Our bug trackers is for reporting bugs in the software. This isn't a bug, it's a setup issue. The error message is even telling you exactly what you need to do: install the missing Perl modules that it lists. So go do that. :) In the future, if you need help with build setup, a better place to ask for it would be in the #kde-devel room on Matrix/IRC.
> The error message is even telling you exactly what you need to do: install the missing Perl modules that it lists. So go do that. :) I already did that and I still have the error. Also I thought that `kdesrc-build --initial-setup` should also do that. So isn't this a bug in `kdesrc-build` then?
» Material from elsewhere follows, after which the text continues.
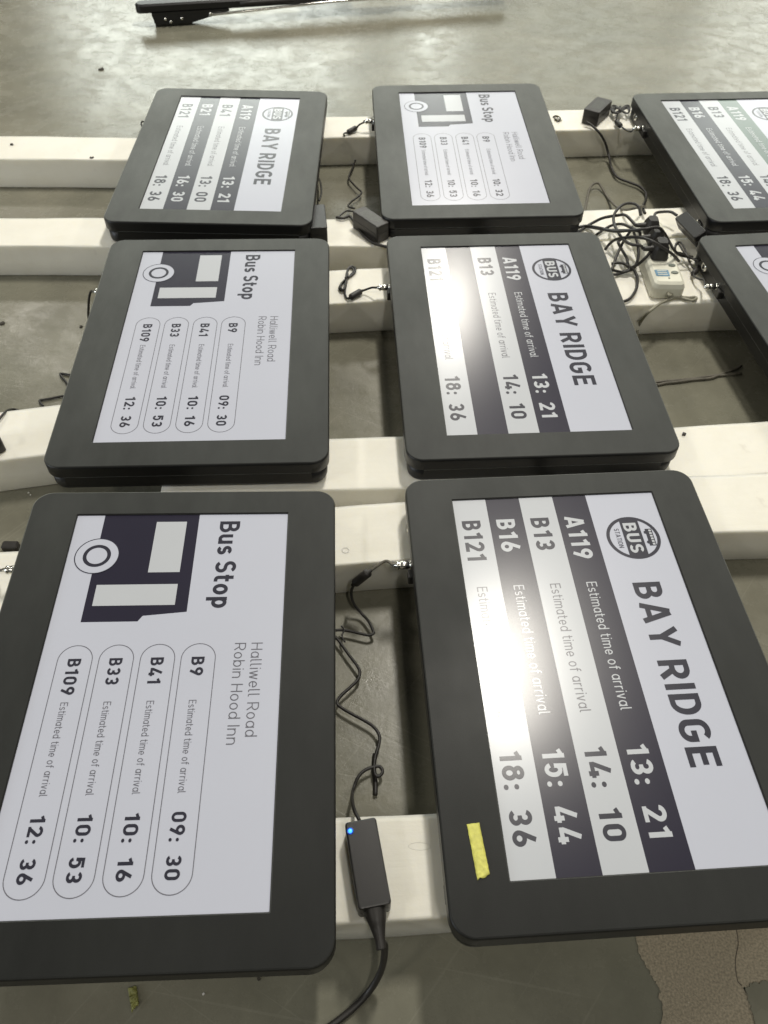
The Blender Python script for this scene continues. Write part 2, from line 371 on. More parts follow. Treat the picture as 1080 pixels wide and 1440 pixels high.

Also, I specifically asked about documentation here. So the bug tracker is not about issues or requests on the documentation? Where else should I post documentation issues then? Also, I don't just want to have this resolved for me. I thought it would be of some value that other people could easily have access to the information of how you can do development with Ubuntu, for example, or whatever other information. I think IRC is not the right place for persistent information which other people in the future can easily find. A wiki or forum (or issue tracker) would be.
Our developer documentation is wiki-based; instead of documenting and reporting documentation issues, you can just fix them yourself. :) See https://community.kde.org/Get_Involved/development. That's the documentation that you should read, edit, pass on to others, etc. I agree that the --initial-setup flag should take care of this. kdesrc-build's bugs seem to be slowly migrating to https://invent.kde.org/sdk/kdesrc-build/-/issues, so please open an issue there reporting that the --initial-setup flag failed to install the necessary Perl modules. Thanks!
> But then what? Always make install first to some temp dir? > Or can you directly execute the binary? > Do you need to setup the LD path such that it finds the so files? This should be explained in Okulars README, see https://invent.kde.org/graphics/okular#build-instructions. In particular, prefix.sh sets the path variables of your shell, so that you can successfully run the newly compiled Okular. > I thought that other KDE/Qt packages usually use qmake, > so I thought that Okular is an exception by using cmake > and it would not follow the regular KDE packages. Maybe you have been misleaded by the long description of the cmake workflow, compared to the one-line link to the kdesrc-build introduction. The usual workflow, including Okular, is to use kdesrc-build. But under the hood it is cmake, because KDE prefers cmake over qmake.